Live Review: Lambrini Girls [The Crescent, York] April 7, 2025

By Maya Bewley
By April 15, 2025 Live, Reviews

Lambrini is one of the cheapest wines. It’s a drink held by sweaty teenagers at their first house parties and passed around the bedrooms of girls getting ready for a night out. It’s fizzy, it’s sickly-sweet, and above all it’s fun.

Such is the namesake of Lambrini Girls, the punk-rock duo who are bubbling with juvenile hedonism. Armed with songs titled ‘Help Me I’m Gay’ and ‘Cuntology 101’, Phoebe Lunny and Lilly Macieira aren’t bothered about coming across as too direct. Sonically they’re as strong as a cup of black tea, verbally they’re as pissed off as swear words after stepping in shit. And like Lambrini, they’re overflowing with bags of youth and charisma. Their cup runneth over.

It’s a fever-like energy that spills out into the crowd as the duo take the stage at The Crescent in York. With one arm on the electric guitar, and another outstretched like a furious preacher, Phoebe commands everyone in the room to get on their knees and prepare to mosh. This isn’t music to be listened to on expensive headphones, it’s music that demands experience, and it has to be bounced around the spaces between 100 other frenzied people.

Importantly it’s music built of anger at the current state of the world. Their 2025 release – ‘Who Let The Dogs Out’- is brimming with maddened guitars and brash vocals shooting arrows at misogyny, classism and racism in the UK. ‘‘Company Culture’ takes aim at harassment in the workplace, meanwhile ‘God’s Country’ is a bullseye for the GB News crowd, asking: “Great Britain / Are you sure?”

Still, despite their targets, Lambrini Girls have been mocked online for not being ‘punk’ enough. But what is punk, anyway? It’s definitely not a playbook. Isn’t the most punk thing you can do to channel all your energy into causing a scene? In not pausing for contemplation, but rushing at the issue head on?
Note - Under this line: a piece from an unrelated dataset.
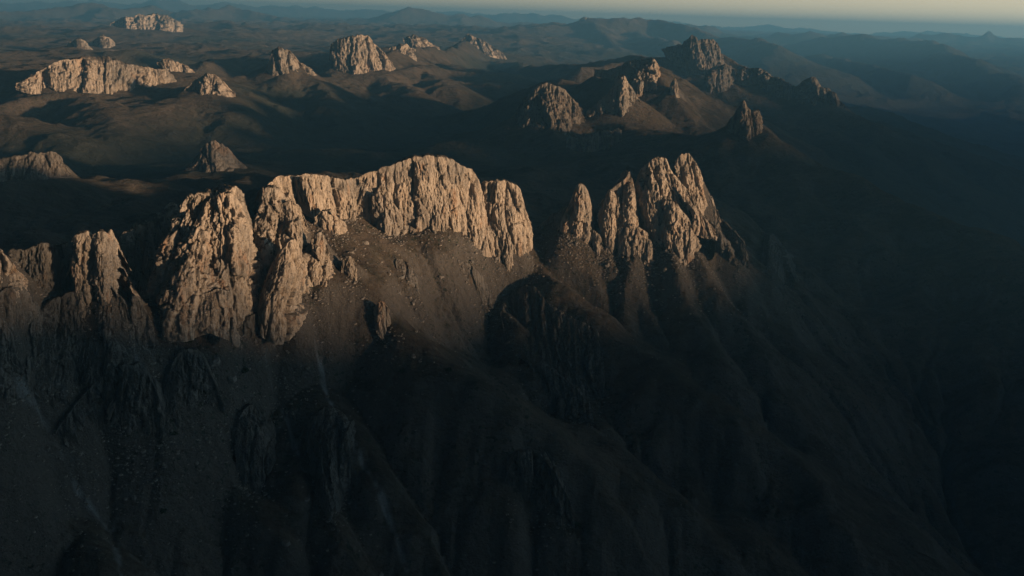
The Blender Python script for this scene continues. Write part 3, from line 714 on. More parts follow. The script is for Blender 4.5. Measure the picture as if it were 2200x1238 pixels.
ridge([D(60,165,4400), D(150,132,4450), D(250,135,4450), D(340,150,4400)], .6, .6, 12)
# hazy mid-far ranges
ridge([D(-300,60,9500), D(0,58,9500), D(100,62,9300), D(235,58,9200), D(360,60,9100), D(440,62,9000), D(520,75,8700), D(600,85,8500)], .4, .45, 60)
ridge([D(420,45,11000), D(500,42,11000), D(560,55,10500), D(640,72,10000)], .4, .4, 60)
ridge([D(300,62,9000), D(330,85,8300), D(345,95,8000)], .4, .4, 30)
ridge([D(380,66,9000), D(430,80,8500), D(520,92,8000)], .4, .4, 30)
ridge([D(960,75,11500), D(1050,78,12000), D(1150,60,12500), D(1200,50,12500), D(1245,42,12200), D(1270,34,12000), D(1330,38,12000), D(1400,42,12200), D(1450,50,12000), D(1520,68,11500), D(1600,80,11000), D(1680,96,10000)], .40, .45, 60)
ridge([D(1270,40,12000), D(1300,75,11000), D(1330,95,10000)], .4, .4, 40)
ridge([D(1120,62,12500), D(1150,42,12800), D(1190,40,12900), D(1230,45,13500)], .4, .4, 60)
ridge([D(1360,60,12000), D(1420,85,10500), D(1500,100,9500)], .4, .4, 40)
ridge([D(1450,45,17000), D(1550,62,17000), D(1640,76,16500), D(1690,68,16500), D(1740,58,16500), D(1790,74,16500), D(1850,70,17000), D(1900,76,17500), D(2000,88,18000)], .35, .4, 80)
ridge([D(1560,110,14500), D(1650,96,14500), D(1750,85,14000), D(1830,76,14000), D(1920,78,13500), D(2000,90,13000), D(2060,112,12000), D(2130,145,11000), D(2200,175,10200)], .4, .5, 60)
ridge([D(1660,125,12500), D(1760,120,11500), D(1860,130,10800), D(1960,160,10000)], .4, .5, 60)
ridge([D(1950,78,20000), D(2010,72,20000), D(2060,70,20000), D(2120,72,20000), D(2200,75,20000), D(2300,82,20000), D(2500,88,20000)], .35, .4, 80)
ridge([D(-300,35,17000), D(0,30,17000), D(150,8,17500), D(200,6,17500), D(260,14,17000), D(330,12,17500), D(430,22,17000), D(500,14,17500), D(560,28,17000), D(650,45,16500)], .4, .4, 80)
ridge([D(560,55,19000), D(700,48,18000), D(780,38,18000), D(830,28,18000), D(880,14,18000), D(920,16,18000), D(980,28,18000), D(1040,34,18500), D(1100,46,19000), D(1200,50,19000)], .4, .4, 80)
ridge([D(350,-4,30000), D(420,6,30000), D(480,3,30000), D(560,16,30000), D(700,18,31000), D(900,24,32000)], .35, .35, 150)
ridge([D(1000,30,30000), D(1060,32,30000), D(1090,26,30000), D(1200,30,30000), D(1240,42,30000), D(1400,40,30000), D(1550,58,30000)], .35, .35, 150)
ridge([D(-400,-8,36000), D(0,8,36000), D(200,-1,36000), D(420,15,36000), D(620,10,36000), D(800,26,37000), D(990,24,37000), D(1120,40,38000), D(1300,38,38000), D(1480,56,38000), D(1640,52,38000), D(1850,71,38000), D(2000,66,38000), D(2200,80,38000), D(2700,90,38000)], .3, .3, 150)
# unseen range off frame to the right, added and shaped to shade low ground
OCC_S = 3600.0
sx, sy = math.sin(R(SUN_AZ)), -math.cos(R(SUN_AZ))
tx, ty = -sy, sx                        # along the range
tE = math.tan(R(SUN_EL))
def occ(t, sh):                         # sh: height of the shadow it throws on the vertical plane through the camera
    return np.array([sx * OCC_S + tx * t, sy * OCC_S + ty * t, sh + OCC_S * tE])
OCC = [(-4500,860),(-2500,880),(-1000,900),(100,900),(330,885),(560,850),(690,832),(800,782),(840,768),(950,732),(1040,694),(1287,696),(1450,688),(1570,650),(1700,640),(1780,690),(1860,835),(2158,915),(2520,825),(2700,825),(2872,765),(3027,850),(3600,870),(4325,885),(4569,790),(5100,830),(5800,960),(7000,1000),(9000,1000),(11000,900)]
ridge([occ(t, s) for t, s in OCC], .6, .6, 30, 'off')

for bk in TENTS:
    RIDGES.append((bk, 0.85 if np.hypot(*bk[0][:2]) < 2300 else 0.7, 2.4, 3 if np.hypot(*bk[0][:2]) < 2300 else 8, 'back'))
# every crag stands on its own mountain: shoulders run out of both ends and spurs run down from its foot
for r in ROCKS:
    W = r['parts'][0]
    if W['r0'] is None or not (W['r0'] > 2300 or r['name'] == 'rock_spire'): continue
    far_ = W['r0'] > 2300
    T_, F_, v_ = W['tops'], W['feet'], W['view']; sd_ = np.array([v_[1], -v_[0]]); n_ = len(T_)
    hg = float(np.median(T_[:, 2] - F_[:, 2]))
    def out(p, ang, L, slope):                # ang: 0 = towards the viewer, + = to the right
        d_ = -v_ * math.cos(ang) + sd_ * math.sin(ang)
        d2_ = -v_ * math.cos(ang + .18) + sd_ * math.sin(ang + .18)
        a_ = p.copy(); b_ = p.copy(); b_[:2] += d_ * L * .5; b_[2] -= slope * L * .5
        c_ = b_.copy(); c_[:2] += d2_ * L * .5; c_[2] -= slope * L * .42
        return np.array([a_, b_, c_])
    k_ = 3.2 if far_ else 1.4
    for f_, an in ((0.12, -.25), (0.5, .35), (0.85, .7)):
        i_ = int(f_ * (n_ - 1)); p_ = F_[i_].copy(); p_[2] += .10 * hg
        RIDGES.append((out(p_, an, hg * k_, .40 if far_ else .75), .55 if far_ else .9, .62 if far_ else 1.1, 6 if far_ else 2, 'foot'))
    p_ = T_[0].copy(); p_[2] -= .12 * hg; p_[:2] += v_ * W['thick'] * .5
    RIDGES.append((out(p_, -1.75, hg * (3.4 if far_ else 1.0), .42 if far_ else .8), .62 if far_ else 1.0, .75 if far_ else 1.2, 6 if far_ else 2, 'foot'))
    p_ = T_[-1].copy(); p_[2] -= .12 * hg; p_[:2] += v_ * W['thick'] * .4
    RIDGES.append((out(p_, 1.35, hg * (3.4 if far_ else 1.1), .42 if far_ else .8), .62 if far_ else 1.0, .75 if far_ else 1.2, 6 if far_ else 2, 'foot'))
CT = np.array(BASE + CTRL)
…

It’s much easier to stand back and remark: those who change things actually do it.

Lambrini Girl’s manifesto takes on a new shape when played live: something about their political messaging becomes more real in the chaos of the crowd’s dancing. There’s a moment before ‘Help Me I’m Gay” where Phoebe asks everyone to help cheer on the ‘Queer Legends’, another where they call out the sexual harassment that takes place at concerts. You get the feeling of watching their lyrics turn into action in real time, of watching theory become praxis.

From this comes a sense of unbridled freedom. Particularly for those who don’t have the space to do so elsewhere. Emerging from the fury of the mosh pit is the true feeling of fun, like the giddiness of having your first drink. Phoebe’s interjections – asking the crowd to catch her – or pouring tequila out to eager fans – have the same thrill of a devilishly chaotic friend egging you to do something stupid. And the whole time, everyone in the room is grinning.

There’s a latent desire to go feral in today’s society that Lambrini Girls tap into. Lingering underneath all the beige colour palettes, sanitised Instagram feeds and lack of third spaces is a craving for realness, for messiness, for making mistakes together. Hurtling at light speed and crash landing in concert venues, Lambrini Girls are a much-needed antidote for a culture being slowly consumed by scrolling. The kids need to let out their emotions! They need to bounce around in a mosh pit!